From a technology standpoint, Profile Studios relies upon a production pipeline they’ve integrated using both off-the-shelf and proprietary software systems. According to Madden, as far as technology, “It’s certainly a mix for sure. We have core technology, like for capture and rendering, that’s not proprietary. But, we have proprietary layers on top of all that to make everything communicate in a certain way. So, there’s camera tracking hardware, and our own tracking technology we integrated with commercial tracking technology. The commercial software provides the ability to communicate with it, so that if we want to add a separate tracking layer, for example, we have that ability to make the process more robust.”
“We need to look at more than just one way to track,” he adds, “It’s resorting to different sources of feedback to determine the position and orientation of the camera, because there’s no one on-set tool that works in every condition. It’s important for us to have multiple resources to determine where that camera is at all times. And there’s software we’ve written to work with other hardware on set. For example, the lensing coders. They’re encoders that production uses, that the camera operators use, and we’ve written software to transfer that data to our system and integrate it with the camera position tracking data, so we have all the information coming off the camera in sync in real-time.”

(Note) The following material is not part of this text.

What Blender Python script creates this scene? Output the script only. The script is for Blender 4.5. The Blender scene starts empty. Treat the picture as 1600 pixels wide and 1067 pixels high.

Looking back on the project, Madden reflects on how much he appreciated the experience. “Working with the Marvel staff is as good as it gets,” he concludes, “Everyone was a true professional. And overall, whether it was the Marvel staff or a vendor like us, we all had the same goal, and the continuity between everyone was very special. Marvel understood what was involved in everything they were asking of us, which helped with communication. They understood fundamentally what we were required to do, so that helped tremendously with planning, troubleshooting, and getting ahead of problems. You don’t usually get that type of support from production partners who aren’t experienced in these areas.”